Oh, there's the House:

We sat at the counter diner-style, as is my wont.

Maybe because it was Friday, or maybe because it's really, really good, but they were moving a lot of haddock:

I know I liked it!  Tender and flaky inside their homemade breading. Yum!

Vestiges of past usage. But... European Plan?  Does that mean common use, shared bathrooms, or that you have to put coins in the room heaters?

As is becoming part of our travel agenda, we went antiquing.  I liked the idea of owning this, but I was not as excited about the $125 price tag.

Kyle, by far the more strategic shopper, developed a friendly relationship with the owner...

... which resulted in getting a very clean example of an old fire extinguisher for only $75. He didn't actually have $75, but he took it home with just the promise of sending a check later.

Small towns are so cool!

Meanwhile, I found a 70 pound bronze giraffe that Co-pilot Egg would have just loved!  I, having not invested my time as wisely as Kyle, was presented with a $950 asking price.

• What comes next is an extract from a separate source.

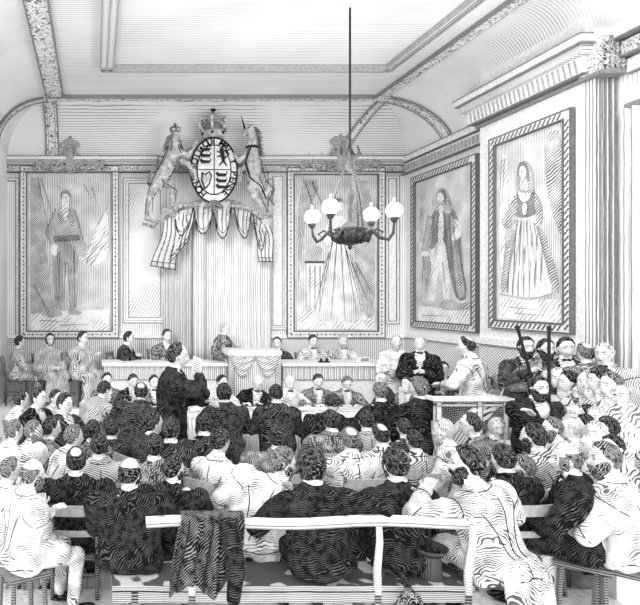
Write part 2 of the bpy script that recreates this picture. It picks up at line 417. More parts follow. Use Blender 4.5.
    if st:
        zb = .12 if gown else .50
        rr = lambda z, w_, d_: [V((cos(2*pi*j/n)*w_, sin(2*pi*j/n)*d_, z)) for j in range(n)]
        cm.loft([rr(zb, .27 if gown else .235, .22 if gown else .18), rr(zb+.02, .27 if gown else .235, .22 if gown else .18), rr(.80, .205, .16), rr(.98, .165, .13)])
    else:
        cm.ell((0, -.01, .54), (.215*bulk, .185, .13), 16, 10)
        for sx in (-1, 1):
            cm.cap((sx*.10, .02, .55), (sx*.13, .28 if not gown else .46, .545), .115, .095, 12)
        if gown:
            rr = lambda z, w_, d_, y_: [V((cos(2*pi*j/n)*w_, sin(2*pi*j/n)*d_+y_, z)) for j in range(n)]
            cm.loft([rr(.10, .27, .13, .45), rr(.12, .27, .13, .45), rr(.50, .22, .13, .40), rr(.56, .20, .12, .36)])
        if tails:
            rr = lambda z, w_, d_, y_: [V((cos(2*pi*j/n)*w_, sin(2*pi*j/n)*d_+y_, z)) for j in range(n)]
            cm.loft([rr(.12, .24, .045, -.25), rr(.14, .24, .045, -.25), rr(.45, .22, .05, -.20), rr(.62, .17, .06, -.12)])
    me = remesh(cm, vs, 3)
    # folds pressed into the cloth
    amp = .036 if near else .024
    nv_ = len(me.vertices); co = [0.0]*(3*nv_); me.vertices.foreach_get('co', co); no = [0.0]*(3*nv_); me.vertex_normals.foreach_get('vector', no)
    for i in range(0, 3*nv_, 3):
        k = (min(.55, abs(noise.noise(V((co[i]*7+seed, co[i+1]*7, co[i+2]*3.2))))*1.2)-.25)*-amp
        co[i] += no[i]*k; co[i+1] += no[i+1]*k; co[i+2] += no[i+2]*k
    me.vertices.foreach_set('co', co); me.update()
    # open the front between the lapels
    cs = .14
    if not gown or near:
        inv = []
        for v in me.vertices:
            q = v.co-hip; a, b, c = q.dot(r), q.dot(f), q.dot(u)
            inv.append(b > .03 and c > cs and c < .60 and abs(a) < .008+.085*(c-cs)/(.5-cs) and b < .17)
        F_ = [tuple(p.vertices) for p in me.polygons]; F_ = [f_ for f_ in F_ if not all(inv[i] for i in f_)]
        vv = [tuple(v.co) for v in me.vertices]; bpy.data.meshes.remove(me)
        t = MB(); t.add(vv, F_); me = t.mesh('coat')
    me.materials.clear(); me.materials.append(cloth(coat, near, int(seed) % 3)); me.polygons.foreach_set('use_smooth', [True]*len(me.polygons)); me.update()
    bvh = BVHTree.FromPolygons([tuple(v.co) for v in me.vertices], [tuple(p.vertices) for p in me.polygons]) if near else None
    coat_o = link('gown' if gown else 'coat', me, root)
    if near:                                           # sewn seams, laid on the cloth
        sm_ = MB(); SM = [sm_]+[MB() for _ in range(6)]; rs = .0040 if near == 2 else .0048
        def seam(P, w=0):
            Q = []
            for p in P:
                c_, n_, i_, d_ = bvh.find_nearest(V(p))
                if c_ is not None and d_ < .09: Q.append(c_+n_*.001)
            if len(Q) > 3: SM[w].tube(Q, rs, 5)
        e2 = e+.005
        back_ = lambda a, c: T(a, -(twd(c)[1]+e2)*sqrt(max(.05, 1-(a/((twd(c)[0]+e2)*bulk))**2)), c)
        seam([back_(0, -.05+.50*k/14) for k in range(15)])
        for sx in (-1, 1):
            seam([back_(sx*(.05+.09*(k/10)**2)*bulk, .02+.36*k/10) for k in range(11)])
            sh, el, wr = A[0 if sx < 0 else 1]; ax = (el-sh).normalized(); o1 = ax.orthogonal().normalized(); o2 = ax.cross(o1)
            for at_, rad in ((.03, .095), ):
                seam([sh+ax*at_+(o1*cos(t*pi/10)+o2*sin(t*pi/10))*rad for t in range(21)], 1 if sx < 0 else 2)
            ax = (wr-el).normalized(); o1 = ax.orthogonal().normalized(); o2 = ax.cross(o1); lw = (wr-el).length
            seam([el+ax*(lw-.06)+(o1*cos(t*pi/8)+o2*sin(t*pi/8))*.052 for t in range(17)], 3 if sx < 0 else 4)
            for j in ((0,) if near == 2 else ()):                         # creases at the bend of the elbow
                d1 = (sh-el).normalized(); d2 = (wr-el).normalized(); nn_ = d1.cross(d2); nn_ = nn_.normalized() if nn_.length > .05 else V((1,0,0)); m1 = (d1+d2*.2*j).normalized()
                seam([el+m1*(.03+.03*j)+nn_*(.075*cos(t*pi/6))+(-(d1+d2)).normalized()*(.06*sin(t*pi/6)) for t in range(0, 6)], 5 if sx < 0 else 6)
        if not st:
            seam([V((.21*bulk*cos(t), -.19*sin(t)*1.05, .50+.02*sin(t*5))) for t in (pi*k/16 for k in range(17))])
        seam([T((.105)*cos(t), -.085*sin(t), .485) for t in (pi*(-.1+1.2*k/12) for k in range(13))])
        for q_, nm in zip(SM, ('back_seam', 'armhole_seam', 'armhole_seam', 'cuff_seam', 'cuff_seam', 'elbow_crease', 'elbow_crease')):
            if q_.v: q_.build(nm, INK, coat_o, True)
    if shirt:
        m = MB(); m.loft([ring(c, w_, d_, .006) for c, w_, d_ in TORSO[1:-1]]+[ring(.515, .058, .056, .004)])
        m.build('shirt', cloth('white', near) if not gown else cloth('white', near), root, True)
        if near or yaw > 60:
            m = MB()
            for sx in (-1, 1):
                P = []
                for k in range(7):
                    c = cs+(.50-cs)*k/6; a = sx*(.012+.085*(c-cs)/(.5-cs)); w_, d_ = twd(c); w_ = (w_+e)*bulk; d_ = d_+e
                    a2 = sx*(abs(a)+.012+.034*sin(pi*min(1, k/5)))
                    P.append((a, d_*sqrt(max(.02, 1-(a/w_)**2))+.006, a2, d_*sqrt(max(.02, 1-(a2/w_)**2))+.008, c))
                m.grid(lambda uu, vv, P=P: (lambda q: T(q[0]+(q[2]-q[0])*uu, q[1]+(q[3]-q[1])*uu, q[4]))(P[round(vv*6)]), 2, 6, 0, .006, f)
            m.build('lapel', cloth(coat, near, int(seed+1) % 3), coat_o)
    # stand-up collar
    m = MB(); nn = V((hd.x, hd.y-.022, hd.z-.05)); b0 = T(0, 0, .497)
    ax = (nn-b0).normalized()
    cr = lambda k, rad: [b0+ax*k+(V((cos(2*pi*j/16), sin(2*pi*j/16), 0))*rad) for j in range(16)]
    m.loft([cr(.0, .060), cr(.032, .067), cr(.066, .066), cr(.066, .056), cr(.03, .054)], cap=False); m.build('collar', PAPER, root, True)
    if near or yaw > 60:
        m = MB(); m.ell(b0+V((-.022, .070, .012)), (.026, .012, .016), 8, 6); m.ell(b0+V((.022, .070, .012)), (.026, .012, .016), 8, 6)
        m.build('necktie', FEAT, root, True)
    # trousers and shoes
    if not (gown and near == 0):
        m = MB()
        for h, k, a in Lg:
            m.cap(h, k, .095, .068, 12); m.cap(k, a+V((0,0,.02)), .068, .052, 12)
        m.ell((0, 0, hipz), (.17, .13, .11), 14, 8)
        me = remesh(m, max(vs, .02), 2); me.materials.append(cloth(legs, near, int(seed+1) % 3)); me.polygons.foreach_set('use_smooth', [True]*len(me.polygons))
        link('trousers', me, root)
    for h, k, a in Lg:
        m = MB(); c = a+V((0, .07, -.045)); m.ell(c, (.045, .14, .042), 12, 8); m.build('shoe', WOOD if False else cloth('black', 0), root, True)
    if hairmb: hairmb.build('hair', HAIRS[hc], root, True)
    if beardmb: beardmb.build('moustache' if beard == 'moustache' else ('whiskers' if beard == 'whiskers' else 'beard'), HAIRS['black' if hc == 'black' else hc], root, True)
    if cap:
        m = MB(); m.lathe((0,0,0), [(.098,.0),(.102,.02),(.103,.06),(.09,.085),(.05,.095),(.002,.097)], 20)
        R = Euler((radians(hpitch)-.15, 0, radians(hyaw))).to_matrix()
        m.v = [tuple(R @ V(p)+hd+V((0,-.01,.045))) for p in m.v]; m.build('cap', HAIRS['black'], root, True)
    PEOPLE.append(dict(root=root, Y=Y, s=s, seat=seat if not st else None, label=label, loc=loc, yw=yw, z0=z0))
    return root
# ================================================================== the room
YB = 12.0; XL = -1.75; XR = 6.2; XB = 5.95; R_ = .9; ZC = 5.2; ZT = 6.1
def st(name, mb, m, smooth=False, label=None): return mb.build(name, m, None, smooth, kind='structure', label=label)
st('floor', MB().box((XL-.2, -1, -.12), (XR+.6, YB+.2, 0)), FLOOR)
st('wall_back', MB().box((XL-.2, YB, 0), (XR+.2, YB+.2, ZT+.2)), WALLB)
st('wall_left', MB().box((XL-.2, 8.4, 0), (XL, YB, ZT+.2)), WALLR)
st('wall_right', MB().box((XR, 4.2, 0), (XR+.2, YB, ZT+.2)), WALLR)
st('ceiling', MB().box((XL+R_, 6.0, ZT), (XR-R_, YB-R_, ZT+.15)), CEIL)
# coved edges of the ceiling, mitred at the corners
def arc(t): return (R_*cos(t), R_*sin(t))
def cove_back(u, t, eps=0):
    c, s_ = (R_-eps)*cos(t), (R_-eps)*sin(t); x0 = XL+R_-c; x1 = XR-R_+c
    return V((x0+(x1-x0)*u, YB-R_+c, ZC+s_))
def cove_right(y, t, eps=0):
    c, s_ = (R_-eps)*cos(t), (R_-eps)*sin(t); return V((XR-R_+c, y, ZC+s_))
def cove_left(y, t, eps=0):
    c, s_ = (R_-eps)*cos(t), (R_-eps)*sin(t); return V((XL+R_-c, y, ZC+s_))
st('trim_1', MB().grid(lambda u, v: cove_back(u, v*pi/2), 20, 14), COVE, True)
st('trim_2', MB().grid(lambda u, v: cove_right(6.0+(YB-R_+R_*cos(v*pi/2)-6.0)*u, v*pi/2), 20, 14), COVER_, True)
st('trim_3', MB().grid(lambda u, v: cove_left(6.0+(YB-R_+R_*cos(v*pi/2)-6.0)*u, v*pi/2), 20, 14), COVER_, True)
# ornamented band round the flat of the ceiling, fine dark edges to it
m = MB()
x0, x1, y1 = XL+R_, XR-R_, YB-R_
m.box((x0-.1, y1-.17, ZT-.05), (x1+.1, y1+.02, ZT-.001), 0); m.box((x1-.17, 6.0, ZT-.05), (x1+.02, y1-.17, ZT-.001), 0)
m.box((x0-.02, 6.0, ZT-.05), (x0+.26, y1-.17, ZT-.001), 0)
for a, b in (((x0, y1-.19), (x1-.17, y1-.17)), ((x1-.19, 6.0), (x1-.17, y1-.19)), ((x0+.26, 6.0), (x0+.28, y1-.19)), ((x0-.04, 6.0), (x0-.02, y1))):
    m.box((a[0], a[1], ZT-.07), (b[0], b[1], ZT-.001), 1)
m.tube([(x0, y1+.03, ZT-.03), (x1, y1+.03, ZT-.03)], .012, 6, 1)
m.tube([(x1+.03, 6.0, ZT-.03), (x1+.03, y1, ZT-.03)], .016, 6, 1)
st('trim_4', m, [ORN, GREY])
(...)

On the other hand, Egg has started a collection of shot glasses. There was an unmarked antique "cheater" shot glass (A "cheater shot" glass simply has a thicker base which fools people into believing that there is more alcohol in it than what is actually being consumedthat I thought I'd get for her if it wasn't too dear. I held it up to the shop owner for a price.

"What's the most you would pay for that?" he asked.

"No more than ten bucks," I replied.

"Oh, I was thinking more like two or three bucks."

"Well, since I offered ten, I'll give you three," was my counteroffer.

He said, "Well, you're a good team player, but I only want two."


Another thing to do is walking around in old hotels, something I took an interest in years ago when I went to French Lick, IN.

Climbing back out on our way back north, we were again treated to a view of the vibrant commerce plying the waters of the Ohio.

Capt. Kyle made use of the geo-synchronized approach plates in the Skyview to find the airport.

I jumped in Delta Golf to continue the trip north.

And finally, home sweet home airport.